━━━ Extracted records ━━━

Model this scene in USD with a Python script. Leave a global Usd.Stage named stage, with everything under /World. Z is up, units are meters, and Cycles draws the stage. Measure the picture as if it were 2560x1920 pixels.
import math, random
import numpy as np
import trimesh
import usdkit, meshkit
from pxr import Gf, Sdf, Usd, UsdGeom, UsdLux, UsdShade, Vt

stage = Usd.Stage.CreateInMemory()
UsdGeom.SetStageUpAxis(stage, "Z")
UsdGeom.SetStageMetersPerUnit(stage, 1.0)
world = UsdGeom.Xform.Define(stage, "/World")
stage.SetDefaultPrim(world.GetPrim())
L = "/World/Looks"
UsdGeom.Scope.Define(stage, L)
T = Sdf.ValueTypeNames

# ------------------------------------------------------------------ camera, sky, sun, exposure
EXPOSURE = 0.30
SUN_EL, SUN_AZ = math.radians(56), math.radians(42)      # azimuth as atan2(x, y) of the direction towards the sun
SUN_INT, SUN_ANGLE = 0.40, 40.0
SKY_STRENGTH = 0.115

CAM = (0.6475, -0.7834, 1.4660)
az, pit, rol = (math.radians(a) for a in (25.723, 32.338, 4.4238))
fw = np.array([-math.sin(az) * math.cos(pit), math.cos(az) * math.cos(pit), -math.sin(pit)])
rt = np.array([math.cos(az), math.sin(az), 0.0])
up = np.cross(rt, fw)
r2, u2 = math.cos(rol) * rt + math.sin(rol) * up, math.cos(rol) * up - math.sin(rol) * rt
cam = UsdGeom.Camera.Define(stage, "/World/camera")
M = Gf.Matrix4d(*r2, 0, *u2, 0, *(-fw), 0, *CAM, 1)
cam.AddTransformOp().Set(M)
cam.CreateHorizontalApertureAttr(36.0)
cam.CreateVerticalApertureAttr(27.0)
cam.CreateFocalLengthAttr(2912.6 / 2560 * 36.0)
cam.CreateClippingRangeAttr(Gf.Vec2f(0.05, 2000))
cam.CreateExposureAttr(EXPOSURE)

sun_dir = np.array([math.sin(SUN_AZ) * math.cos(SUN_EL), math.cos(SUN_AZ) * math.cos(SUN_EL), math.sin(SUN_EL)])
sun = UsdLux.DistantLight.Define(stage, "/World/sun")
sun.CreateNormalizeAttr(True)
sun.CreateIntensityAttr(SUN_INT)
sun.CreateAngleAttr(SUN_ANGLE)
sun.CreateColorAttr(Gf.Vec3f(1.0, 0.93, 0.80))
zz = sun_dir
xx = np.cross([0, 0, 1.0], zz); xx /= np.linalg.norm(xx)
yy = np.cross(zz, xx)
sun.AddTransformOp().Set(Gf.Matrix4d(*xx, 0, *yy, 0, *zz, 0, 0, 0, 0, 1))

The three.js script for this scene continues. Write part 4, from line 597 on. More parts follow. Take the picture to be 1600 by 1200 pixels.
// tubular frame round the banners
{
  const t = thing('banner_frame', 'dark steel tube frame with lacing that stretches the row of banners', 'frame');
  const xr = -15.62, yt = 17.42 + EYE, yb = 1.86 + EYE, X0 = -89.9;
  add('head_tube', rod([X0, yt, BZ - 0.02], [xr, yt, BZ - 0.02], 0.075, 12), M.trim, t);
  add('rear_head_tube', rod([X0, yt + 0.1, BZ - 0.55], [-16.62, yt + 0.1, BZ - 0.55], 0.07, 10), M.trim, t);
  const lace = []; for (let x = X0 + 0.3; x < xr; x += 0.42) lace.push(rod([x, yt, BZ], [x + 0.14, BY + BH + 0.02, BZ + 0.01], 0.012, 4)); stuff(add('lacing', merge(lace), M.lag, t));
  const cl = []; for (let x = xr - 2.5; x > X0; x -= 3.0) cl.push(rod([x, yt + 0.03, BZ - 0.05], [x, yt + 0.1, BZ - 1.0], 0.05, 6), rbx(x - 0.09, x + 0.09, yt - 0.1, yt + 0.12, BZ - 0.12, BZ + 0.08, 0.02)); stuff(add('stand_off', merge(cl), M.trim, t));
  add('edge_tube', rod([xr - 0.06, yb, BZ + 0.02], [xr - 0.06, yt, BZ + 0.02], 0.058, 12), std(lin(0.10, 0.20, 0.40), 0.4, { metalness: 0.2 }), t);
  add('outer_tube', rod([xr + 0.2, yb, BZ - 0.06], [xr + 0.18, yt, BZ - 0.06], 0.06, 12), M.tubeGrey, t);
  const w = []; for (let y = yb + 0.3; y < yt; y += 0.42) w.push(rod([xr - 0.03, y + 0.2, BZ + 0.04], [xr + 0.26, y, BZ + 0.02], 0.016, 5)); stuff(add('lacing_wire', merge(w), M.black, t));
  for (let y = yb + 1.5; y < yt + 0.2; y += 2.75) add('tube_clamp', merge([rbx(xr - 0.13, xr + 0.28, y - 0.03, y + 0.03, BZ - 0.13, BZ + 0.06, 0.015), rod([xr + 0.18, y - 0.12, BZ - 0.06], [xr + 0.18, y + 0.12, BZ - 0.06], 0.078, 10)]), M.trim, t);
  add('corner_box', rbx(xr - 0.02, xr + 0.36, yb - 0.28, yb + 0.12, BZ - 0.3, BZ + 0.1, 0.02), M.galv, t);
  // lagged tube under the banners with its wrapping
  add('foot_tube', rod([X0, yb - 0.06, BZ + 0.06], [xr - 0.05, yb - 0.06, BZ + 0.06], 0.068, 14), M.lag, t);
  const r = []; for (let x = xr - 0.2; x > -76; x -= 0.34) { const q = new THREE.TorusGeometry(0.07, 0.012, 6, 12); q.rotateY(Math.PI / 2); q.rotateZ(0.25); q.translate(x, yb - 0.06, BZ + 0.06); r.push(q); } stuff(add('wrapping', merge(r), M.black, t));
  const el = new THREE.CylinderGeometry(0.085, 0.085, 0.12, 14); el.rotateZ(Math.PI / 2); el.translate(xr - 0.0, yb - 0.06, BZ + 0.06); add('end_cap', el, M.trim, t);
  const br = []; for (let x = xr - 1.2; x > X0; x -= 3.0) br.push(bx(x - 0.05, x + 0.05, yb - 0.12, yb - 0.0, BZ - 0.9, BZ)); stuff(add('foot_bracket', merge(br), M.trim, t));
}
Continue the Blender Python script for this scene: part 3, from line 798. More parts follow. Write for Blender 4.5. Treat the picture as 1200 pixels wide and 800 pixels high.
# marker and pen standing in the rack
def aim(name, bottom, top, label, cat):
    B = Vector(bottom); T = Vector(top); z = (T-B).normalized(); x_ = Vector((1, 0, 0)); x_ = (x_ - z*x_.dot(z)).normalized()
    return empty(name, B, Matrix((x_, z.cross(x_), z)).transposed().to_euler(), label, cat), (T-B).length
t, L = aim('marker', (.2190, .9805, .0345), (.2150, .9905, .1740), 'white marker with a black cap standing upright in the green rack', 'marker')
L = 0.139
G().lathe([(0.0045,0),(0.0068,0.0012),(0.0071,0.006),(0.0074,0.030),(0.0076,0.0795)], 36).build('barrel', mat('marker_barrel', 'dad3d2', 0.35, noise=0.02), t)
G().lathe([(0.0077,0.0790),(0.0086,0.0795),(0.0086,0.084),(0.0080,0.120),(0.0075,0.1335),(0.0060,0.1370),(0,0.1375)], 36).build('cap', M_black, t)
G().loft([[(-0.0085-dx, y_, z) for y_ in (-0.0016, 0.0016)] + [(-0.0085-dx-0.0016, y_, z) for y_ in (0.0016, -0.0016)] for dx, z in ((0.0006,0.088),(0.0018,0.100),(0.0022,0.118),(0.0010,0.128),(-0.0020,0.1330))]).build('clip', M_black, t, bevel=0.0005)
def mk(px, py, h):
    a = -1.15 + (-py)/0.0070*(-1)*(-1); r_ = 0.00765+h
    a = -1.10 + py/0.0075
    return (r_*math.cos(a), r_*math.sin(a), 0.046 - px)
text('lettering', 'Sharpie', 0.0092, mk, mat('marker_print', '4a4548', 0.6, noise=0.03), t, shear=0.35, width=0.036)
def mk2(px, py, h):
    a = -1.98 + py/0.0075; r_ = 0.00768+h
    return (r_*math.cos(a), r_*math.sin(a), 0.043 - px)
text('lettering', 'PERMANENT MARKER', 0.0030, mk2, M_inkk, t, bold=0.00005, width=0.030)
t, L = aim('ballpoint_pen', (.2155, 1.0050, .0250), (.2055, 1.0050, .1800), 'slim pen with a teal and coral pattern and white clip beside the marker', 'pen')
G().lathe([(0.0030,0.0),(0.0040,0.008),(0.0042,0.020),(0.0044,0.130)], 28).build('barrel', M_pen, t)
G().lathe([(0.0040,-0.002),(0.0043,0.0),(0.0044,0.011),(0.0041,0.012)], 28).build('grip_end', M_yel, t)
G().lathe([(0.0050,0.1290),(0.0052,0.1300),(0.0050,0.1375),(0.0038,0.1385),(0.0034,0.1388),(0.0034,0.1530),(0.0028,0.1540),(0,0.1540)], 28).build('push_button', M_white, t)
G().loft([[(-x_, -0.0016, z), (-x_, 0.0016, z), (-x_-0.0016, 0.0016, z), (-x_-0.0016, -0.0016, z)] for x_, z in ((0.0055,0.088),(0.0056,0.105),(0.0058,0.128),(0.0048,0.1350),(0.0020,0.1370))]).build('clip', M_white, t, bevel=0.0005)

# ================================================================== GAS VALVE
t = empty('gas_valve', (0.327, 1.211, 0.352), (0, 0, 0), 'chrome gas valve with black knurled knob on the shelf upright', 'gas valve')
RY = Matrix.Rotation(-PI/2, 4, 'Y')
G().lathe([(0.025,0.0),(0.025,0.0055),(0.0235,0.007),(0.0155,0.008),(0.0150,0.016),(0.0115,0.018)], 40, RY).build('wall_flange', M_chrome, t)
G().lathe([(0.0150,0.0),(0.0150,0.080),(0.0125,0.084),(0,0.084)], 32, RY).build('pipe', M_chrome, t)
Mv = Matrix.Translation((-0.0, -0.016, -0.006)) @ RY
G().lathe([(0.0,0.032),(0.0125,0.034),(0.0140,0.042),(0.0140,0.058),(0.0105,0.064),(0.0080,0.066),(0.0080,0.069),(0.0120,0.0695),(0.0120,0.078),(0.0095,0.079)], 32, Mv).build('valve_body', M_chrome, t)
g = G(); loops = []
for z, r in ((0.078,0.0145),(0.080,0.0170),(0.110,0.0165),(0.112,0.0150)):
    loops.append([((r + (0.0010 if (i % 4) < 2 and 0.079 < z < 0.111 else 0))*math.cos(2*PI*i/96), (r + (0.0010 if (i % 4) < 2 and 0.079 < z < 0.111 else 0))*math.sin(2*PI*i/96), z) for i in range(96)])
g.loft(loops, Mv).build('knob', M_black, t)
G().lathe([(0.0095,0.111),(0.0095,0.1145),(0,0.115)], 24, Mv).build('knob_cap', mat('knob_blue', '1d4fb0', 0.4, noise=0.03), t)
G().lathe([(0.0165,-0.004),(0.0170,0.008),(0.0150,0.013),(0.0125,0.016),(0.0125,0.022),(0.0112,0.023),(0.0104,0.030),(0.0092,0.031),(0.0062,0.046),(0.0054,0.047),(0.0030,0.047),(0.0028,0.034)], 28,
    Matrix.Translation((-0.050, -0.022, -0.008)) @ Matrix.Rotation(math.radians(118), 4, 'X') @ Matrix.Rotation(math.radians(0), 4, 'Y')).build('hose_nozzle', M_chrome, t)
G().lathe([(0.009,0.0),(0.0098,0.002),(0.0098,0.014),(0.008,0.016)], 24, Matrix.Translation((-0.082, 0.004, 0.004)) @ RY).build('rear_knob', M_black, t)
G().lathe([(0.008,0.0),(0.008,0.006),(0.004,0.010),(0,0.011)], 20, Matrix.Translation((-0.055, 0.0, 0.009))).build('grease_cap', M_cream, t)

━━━

- Task prompt: Give the count of lines in the data shown above that contain "under", and nothing else.

- Result below: 2